> [STATED TASK]
Without omitting anything, retype the data that follows.

> [MATERIAL FOR THIS EXERCISE]
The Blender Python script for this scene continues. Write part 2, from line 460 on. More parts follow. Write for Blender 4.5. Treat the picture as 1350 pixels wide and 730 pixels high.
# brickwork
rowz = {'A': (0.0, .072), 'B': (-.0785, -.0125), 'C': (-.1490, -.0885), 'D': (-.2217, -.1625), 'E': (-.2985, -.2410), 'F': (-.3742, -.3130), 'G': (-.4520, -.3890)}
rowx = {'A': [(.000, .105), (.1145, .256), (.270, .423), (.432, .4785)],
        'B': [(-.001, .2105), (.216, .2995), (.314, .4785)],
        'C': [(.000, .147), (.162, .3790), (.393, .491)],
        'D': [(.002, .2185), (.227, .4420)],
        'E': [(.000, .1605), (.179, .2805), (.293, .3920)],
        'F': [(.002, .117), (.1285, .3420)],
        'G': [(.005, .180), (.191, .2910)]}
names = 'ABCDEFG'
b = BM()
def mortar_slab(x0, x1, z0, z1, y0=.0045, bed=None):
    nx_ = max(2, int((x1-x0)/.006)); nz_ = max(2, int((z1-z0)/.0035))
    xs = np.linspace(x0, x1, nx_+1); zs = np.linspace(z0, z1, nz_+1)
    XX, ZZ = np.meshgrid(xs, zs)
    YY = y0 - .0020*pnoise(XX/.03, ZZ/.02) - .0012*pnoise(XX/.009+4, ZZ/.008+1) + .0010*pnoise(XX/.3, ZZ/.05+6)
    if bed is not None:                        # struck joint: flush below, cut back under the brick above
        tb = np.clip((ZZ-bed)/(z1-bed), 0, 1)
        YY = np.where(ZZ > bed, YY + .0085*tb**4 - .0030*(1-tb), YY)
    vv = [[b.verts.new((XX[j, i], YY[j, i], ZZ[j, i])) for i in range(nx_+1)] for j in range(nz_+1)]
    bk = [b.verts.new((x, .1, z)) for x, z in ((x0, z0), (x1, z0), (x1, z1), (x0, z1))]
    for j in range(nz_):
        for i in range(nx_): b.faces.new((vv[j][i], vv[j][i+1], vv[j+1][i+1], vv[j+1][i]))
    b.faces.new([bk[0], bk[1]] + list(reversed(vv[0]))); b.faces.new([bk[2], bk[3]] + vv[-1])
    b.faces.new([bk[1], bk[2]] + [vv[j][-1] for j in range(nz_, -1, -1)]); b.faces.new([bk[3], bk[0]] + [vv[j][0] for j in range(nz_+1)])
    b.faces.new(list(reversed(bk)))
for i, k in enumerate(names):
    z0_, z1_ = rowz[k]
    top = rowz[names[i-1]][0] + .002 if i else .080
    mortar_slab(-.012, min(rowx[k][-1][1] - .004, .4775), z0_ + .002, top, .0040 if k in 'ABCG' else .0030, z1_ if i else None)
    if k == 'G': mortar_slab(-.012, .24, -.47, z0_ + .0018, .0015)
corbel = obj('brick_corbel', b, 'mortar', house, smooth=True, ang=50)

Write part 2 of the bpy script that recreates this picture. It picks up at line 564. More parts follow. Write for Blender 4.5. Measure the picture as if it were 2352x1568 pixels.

> [RESPONSE TO THE TASK]
The Blender Python script for this scene continues. Write part 2, from line 460 on. More parts follow. Write for Blender 4.5. Treat the picture as 1350 pixels wide and 730 pixels high.
# brickwork
rowz = {'A': (0.0, .072), 'B': (-.0785, -.0125), 'C': (-.1490, -.0885), 'D': (-.2217, -.1625), 'E': (-.2985, -.2410), 'F': (-.3742, -.3130), 'G': (-.4520, -.3890)}
rowx = {'A': [(.000, .105), (.1145, .256), (.270, .423), (.432, .4785)],
        'B': [(-.001, .2105), (.216, .2995), (.314, .4785)],
        'C': [(.000, .147), (.162, .3790), (.393, .491)],
        'D': [(.002, .2185), (.227, .4420)],
        'E': [(.000, .1605), (.179, .2805), (.293, .3920)],
        'F': [(.002, .117), (.1285, .3420)],
        'G': [(.005, .180), (.191, .2910)]}
names = 'ABCDEFG'
b = BM()
def mortar_slab(x0, x1, z0, z1, y0=.0045, bed=None):
    nx_ = max(2, int((x1-x0)/.006)); nz_ = max(2, int((z1-z0)/.0035))
    xs = np.linspace(x0, x1, nx_+1); zs = np.linspace(z0, z1, nz_+1)
    XX, ZZ = np.meshgrid(xs, zs)
    YY = y0 - .0020*pnoise(XX/.03, ZZ/.02) - .0012*pnoise(XX/.009+4, ZZ/.008+1) + .0010*pnoise(XX/.3, ZZ/.05+6)
    if bed is not None:                        # struck joint: flush below, cut back under the brick above
        tb = np.clip((ZZ-bed)/(z1-bed), 0, 1)
        YY = np.where(ZZ > bed, YY + .0085*tb**4 - .0030*(1-tb), YY)
    vv = [[b.verts.new((XX[j, i], YY[j, i], ZZ[j, i])) for i in range(nx_+1)] for j in range(nz_+1)]
    bk = [b.verts.new((x, .1, z)) for x, z in ((x0, z0), (x1, z0), (x1, z1), (x0, z1))]
    for j in range(nz_):
        for i in range(nx_): b.faces.new((vv[j][i], vv[j][i+1], vv[j+1][i+1], vv[j+1][i]))
    b.faces.new([bk[0], bk[1]] + list(reversed(vv[0]))); b.faces.new([bk[2], bk[3]] + vv[-1])
    b.faces.new([bk[1], bk[2]] + [vv[j][-1] for j in range(nz_, -1, -1)]); b.faces.new([bk[3], bk[0]] + [vv[j][0] for j in range(nz_+1)])
    b.faces.new(list(reversed(bk)))
for i, k in enumerate(names):
    z0_, z1_ = rowz[k]
    top = rowz[names[i-1]][0] + .002 if i else .080
    mortar_slab(-.012, min(rowx[k][-1][1] - .004, .4775), z0_ + .002, top, .0040 if k in 'ABCG' else .0030, z1_ if i else None)
    if k == 'G': mortar_slab(-.012, .24, -.47, z0_ + .0018, .0015)
corbel = obj('brick_corbel', b, 'mortar', house, smooth=True, ang=50)

Write part 2 of the bpy script that recreates this picture. It picks up at line 564. More parts follow. Write for Blender 4.5. Measure the picture as if it were 2352x1568 pixels.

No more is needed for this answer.